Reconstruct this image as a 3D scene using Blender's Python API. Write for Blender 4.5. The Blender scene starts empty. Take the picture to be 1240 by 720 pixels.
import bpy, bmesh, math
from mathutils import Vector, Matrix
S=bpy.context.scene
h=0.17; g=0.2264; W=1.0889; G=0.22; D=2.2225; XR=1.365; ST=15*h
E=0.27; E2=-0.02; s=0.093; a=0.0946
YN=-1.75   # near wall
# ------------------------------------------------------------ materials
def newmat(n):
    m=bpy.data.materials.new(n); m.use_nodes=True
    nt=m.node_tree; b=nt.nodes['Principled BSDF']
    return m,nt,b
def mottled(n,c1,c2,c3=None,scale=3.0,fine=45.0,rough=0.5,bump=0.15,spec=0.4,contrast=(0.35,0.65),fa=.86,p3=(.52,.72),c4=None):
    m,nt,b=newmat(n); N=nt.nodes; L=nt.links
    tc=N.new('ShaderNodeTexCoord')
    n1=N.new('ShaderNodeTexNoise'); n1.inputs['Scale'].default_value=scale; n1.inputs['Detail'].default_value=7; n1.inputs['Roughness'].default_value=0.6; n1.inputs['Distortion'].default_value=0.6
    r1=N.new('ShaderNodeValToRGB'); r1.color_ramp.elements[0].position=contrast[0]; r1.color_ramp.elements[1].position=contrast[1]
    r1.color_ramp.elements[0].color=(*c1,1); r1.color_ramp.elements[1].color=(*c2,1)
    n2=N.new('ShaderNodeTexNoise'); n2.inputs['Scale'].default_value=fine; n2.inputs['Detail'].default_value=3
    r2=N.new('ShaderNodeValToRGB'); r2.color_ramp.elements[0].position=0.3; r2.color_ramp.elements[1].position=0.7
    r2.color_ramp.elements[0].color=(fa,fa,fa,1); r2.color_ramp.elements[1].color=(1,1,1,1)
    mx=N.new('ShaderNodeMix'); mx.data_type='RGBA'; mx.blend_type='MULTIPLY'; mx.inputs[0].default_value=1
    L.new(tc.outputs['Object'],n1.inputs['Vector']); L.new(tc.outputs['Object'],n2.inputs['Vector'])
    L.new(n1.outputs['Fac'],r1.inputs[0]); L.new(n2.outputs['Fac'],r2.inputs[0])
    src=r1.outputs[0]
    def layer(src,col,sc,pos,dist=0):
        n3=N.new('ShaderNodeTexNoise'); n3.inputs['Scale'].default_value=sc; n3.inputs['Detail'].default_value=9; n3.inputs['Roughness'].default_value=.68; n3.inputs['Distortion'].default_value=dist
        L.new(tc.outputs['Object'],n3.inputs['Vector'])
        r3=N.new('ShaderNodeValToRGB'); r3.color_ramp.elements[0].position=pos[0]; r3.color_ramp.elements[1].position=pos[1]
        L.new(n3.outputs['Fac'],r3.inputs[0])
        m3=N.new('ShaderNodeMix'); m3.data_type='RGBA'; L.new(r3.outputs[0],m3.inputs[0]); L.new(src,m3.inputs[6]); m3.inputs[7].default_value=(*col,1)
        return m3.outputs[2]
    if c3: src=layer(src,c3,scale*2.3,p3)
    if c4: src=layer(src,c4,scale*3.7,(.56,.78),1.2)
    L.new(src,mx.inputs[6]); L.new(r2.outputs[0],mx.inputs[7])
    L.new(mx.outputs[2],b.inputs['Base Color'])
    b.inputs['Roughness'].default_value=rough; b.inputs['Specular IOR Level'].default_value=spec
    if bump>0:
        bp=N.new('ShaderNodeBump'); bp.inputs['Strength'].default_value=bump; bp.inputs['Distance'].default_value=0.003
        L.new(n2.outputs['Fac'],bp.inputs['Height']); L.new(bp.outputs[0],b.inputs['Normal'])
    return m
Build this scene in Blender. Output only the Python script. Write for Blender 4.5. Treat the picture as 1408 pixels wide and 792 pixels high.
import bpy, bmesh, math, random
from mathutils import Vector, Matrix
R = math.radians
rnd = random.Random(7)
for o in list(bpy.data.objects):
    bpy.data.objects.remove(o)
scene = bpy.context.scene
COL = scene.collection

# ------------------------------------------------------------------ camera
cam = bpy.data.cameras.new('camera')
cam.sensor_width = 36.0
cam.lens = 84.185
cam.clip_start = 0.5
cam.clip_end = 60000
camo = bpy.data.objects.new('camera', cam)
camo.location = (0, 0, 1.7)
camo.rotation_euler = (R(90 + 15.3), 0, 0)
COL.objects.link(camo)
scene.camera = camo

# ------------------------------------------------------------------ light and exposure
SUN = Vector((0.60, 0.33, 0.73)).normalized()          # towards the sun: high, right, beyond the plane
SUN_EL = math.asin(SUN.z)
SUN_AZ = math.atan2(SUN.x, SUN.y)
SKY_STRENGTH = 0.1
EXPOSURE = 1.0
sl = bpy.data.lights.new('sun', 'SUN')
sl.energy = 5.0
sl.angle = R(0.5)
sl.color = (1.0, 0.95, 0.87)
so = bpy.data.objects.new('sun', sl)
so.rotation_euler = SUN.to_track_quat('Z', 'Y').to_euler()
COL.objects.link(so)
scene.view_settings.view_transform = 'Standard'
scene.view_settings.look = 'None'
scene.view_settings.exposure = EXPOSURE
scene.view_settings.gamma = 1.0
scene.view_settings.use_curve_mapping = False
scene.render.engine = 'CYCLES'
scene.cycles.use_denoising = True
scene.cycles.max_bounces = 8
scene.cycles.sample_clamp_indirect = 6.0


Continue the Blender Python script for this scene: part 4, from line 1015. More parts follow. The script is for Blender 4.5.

TASK STATEMENT
Take the data above and return it exactly.

WORKED SOLUTION
Reconstruct this image as a 3D scene using Blender's Python API. Write for Blender 4.5. The Blender scene starts empty. Take the picture to be 1240 by 720 pixels.
import bpy, bmesh, math
from mathutils import Vector, Matrix
S=bpy.context.scene
h=0.17; g=0.2264; W=1.0889; G=0.22; D=2.2225; XR=1.365; ST=15*h
E=0.27; E2=-0.02; s=0.093; a=0.0946
YN=-1.75   # near wall
# ------------------------------------------------------------ materials
def newmat(n):
    m=bpy.data.materials.new(n); m.use_nodes=True
    nt=m.node_tree; b=nt.nodes['Principled BSDF']
    return m,nt,b
def mottled(n,c1,c2,c3=None,scale=3.0,fine=45.0,rough=0.5,bump=0.15,spec=0.4,contrast=(0.35,0.65),fa=.86,p3=(.52,.72),c4=None):
    m,nt,b=newmat(n); N=nt.nodes; L=nt.links
    tc=N.new('ShaderNodeTexCoord')
    n1=N.new('ShaderNodeTexNoise'); n1.inputs['Scale'].default_value=scale; n1.inputs['Detail'].default_value=7; n1.inputs['Roughness'].default_value=0.6; n1.inputs['Distortion'].default_value=0.6
    r1=N.new('ShaderNodeValToRGB'); r1.color_ramp.elements[0].position=contrast[0]; r1.color_ramp.elements[1].position=contrast[1]
    r1.color_ramp.elements[0].color=(*c1,1); r1.color_ramp.elements[1].color=(*c2,1)
    n2=N.new('ShaderNodeTexNoise'); n2.inputs['Scale'].default_value=fine; n2.inputs['Detail'].default_value=3
    r2=N.new('ShaderNodeValToRGB'); r2.color_ramp.elements[0].position=0.3; r2.color_ramp.elements[1].position=0.7
    r2.color_ramp.elements[0].color=(fa,fa,fa,1); r2.color_ramp.elements[1].color=(1,1,1,1)
    mx=N.new('ShaderNodeMix'); mx.data_type='RGBA'; mx.blend_type='MULTIPLY'; mx.inputs[0].default_value=1
    L.new(tc.outputs['Object'],n1.inputs['Vector']); L.new(tc.outputs['Object'],n2.inputs['Vector'])
    L.new(n1.outputs['Fac'],r1.inputs[0]); L.new(n2.outputs['Fac'],r2.inputs[0])
    src=r1.outputs[0]
    def layer(src,col,sc,pos,dist=0):
        n3=N.new('ShaderNodeTexNoise'); n3.inputs['Scale'].default_value=sc; n3.inputs['Detail'].default_value=9; n3.inputs['Roughness'].default_value=.68; n3.inputs['Distortion'].default_value=dist
        L.new(tc.outputs['Object'],n3.inputs['Vector'])
        r3=N.new('ShaderNodeValToRGB'); r3.color_ramp.elements[0].position=pos[0]; r3.color_ramp.elements[1].position=pos[1]
        L.new(n3.outputs['Fac'],r3.inputs[0])
        m3=N.new('ShaderNodeMix'); m3.data_type='RGBA'; L.new(r3.outputs[0],m3.inputs[0]); L.new(src,m3.inputs[6]); m3.inputs[7].default_value=(*col,1)
        return m3.outputs[2]
    if c3: src=layer(src,c3,scale*2.3,p3)
    if c4: src=layer(src,c4,scale*3.7,(.56,.78),1.2)
    L.new(src,mx.inputs[6]); L.new(r2.outputs[0],mx.inputs[7])
    L.new(mx.outputs[2],b.inputs['Base Color'])
    b.inputs['Roughness'].default_value=rough; b.inputs['Specular IOR Level'].default_value=spec
    if bump>0:
        bp=N.new('ShaderNodeBump'); bp.inputs['Strength'].default_value=bump; bp.inputs['Distance'].default_value=0.003
        L.new(n2.outputs['Fac'],bp.inputs['Height']); L.new(bp.outputs[0],b.inputs['Normal'])
    return m
Build this scene in Blender. Output only the Python script. Write for Blender 4.5. Treat the picture as 1408 pixels wide and 792 pixels high.
import bpy, bmesh, math, random
from mathutils import Vector, Matrix
R = math.radians
rnd = random.Random(7)
for o in list(bpy.data.objects):
    bpy.data.objects.remove(o)
scene = bpy.context.scene
COL = scene.collection

# ------------------------------------------------------------------ camera
cam = bpy.data.cameras.new('camera')
cam.sensor_width = 36.0
cam.lens = 84.185
cam.clip_start = 0.5
cam.clip_end = 60000
camo = bpy.data.objects.new('camera', cam)
camo.location = (0, 0, 1.7)
camo.rotation_euler = (R(90 + 15.3), 0, 0)
COL.objects.link(camo)
scene.camera = camo

# ------------------------------------------------------------------ light and exposure
SUN = Vector((0.60, 0.33, 0.73)).normalized()          # towards the sun: high, right, beyond the plane
SUN_EL = math.asin(SUN.z)
SUN_AZ = math.atan2(SUN.x, SUN.y)
SKY_STRENGTH = 0.1
EXPOSURE = 1.0
sl = bpy.data.lights.new('sun', 'SUN')
sl.energy = 5.0
sl.angle = R(0.5)
sl.color = (1.0, 0.95, 0.87)
so = bpy.data.objects.new('sun', sl)
so.rotation_euler = SUN.to_track_quat('Z', 'Y').to_euler()
COL.objects.link(so)
scene.view_settings.view_transform = 'Standard'
scene.view_settings.look = 'None'
scene.view_settings.exposure = EXPOSURE
scene.view_settings.gamma = 1.0
scene.view_settings.use_curve_mapping = False
scene.render.engine = 'CYCLES'
scene.cycles.use_denoising = True
scene.cycles.max_bounces = 8
scene.cycles.sample_clamp_indirect = 6.0


Continue the Blender Python script for this scene: part 4, from line 1015. More parts follow. The script is for Blender 4.5.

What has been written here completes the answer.